世界的な金融政策のタイトニングの流れが明確になってくるにつれて、米ドル金利も無縁ではいられない。とくにアメリカは今週にFOMCを控えており、少なくともその場では量的緩和の縮小が表明されることが確実視されている。そこで次の注目点は利上げの開始時期となるわけだが、これもだいぶ前倒しの姿勢が強まってきている。
コロナ感染拡大の途上では米金融当局も2023年末まで利上げをしないと明言しないと明言していたが、実際の短期金利の市場では2022年の終わりまでに50ベーシスポイントの利上げを織り込んでしまっている。現在のドル短期金利のベンチマークはドルLIBORの来年9月ものだが、それが99.80レベルだったものが、この2ヶ月で99.30まで値下がりしている。

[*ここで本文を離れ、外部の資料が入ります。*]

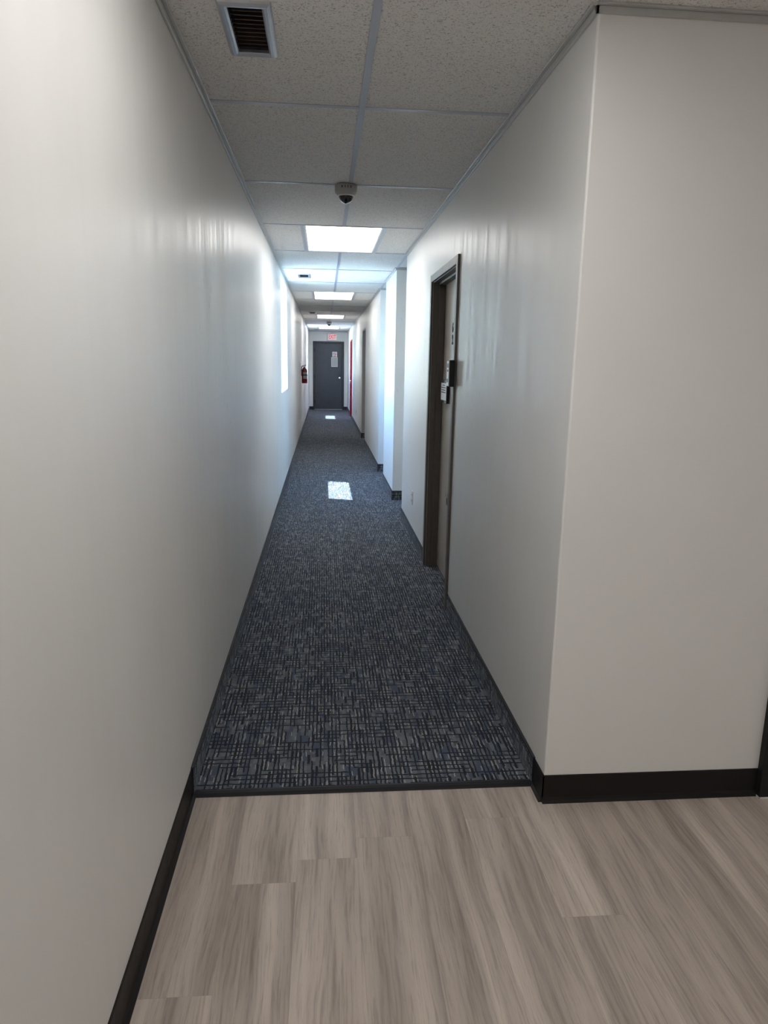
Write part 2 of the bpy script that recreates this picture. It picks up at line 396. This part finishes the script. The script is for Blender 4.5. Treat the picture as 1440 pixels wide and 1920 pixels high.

ドル金利の上昇は為替相場では素直にドル高になって反映された。ドル円は113円台の中盤から114円台のせにまで至っている。もっと力強くドルが上昇したのは対ユーロだろう。前日のラガルド発言によるハトは的な見方と、ドル金利上昇への期待が相乗効果となった。
ユーロドルは激しく落ちて、1.15台の中盤まで押し込まれた。私もユーロドルが1.15台に突入してきてからユーロドルのショート参戦をしたのだが、それでもあまり不安なく買い戻すこともできて、またユーロ売りするステージ探しに徹した。
将来の短期金利の水準予想は不確定な部分が多いので、ドルの短期金利先物の日々の値幅は大きくなっている。また現在の株価が史上最高値圏にいることも、ドルの短期金利の押し上げ要因ともなっている。
すでにテイパリングの開始については関心はなくなっているので、FOMCでの期待は利上げ時期に関する言及に集まる。それまではドル相場もコアレンジをキープしながらも、その狭いレンジ内でチョッピーな動きを見せることになるかもしれない。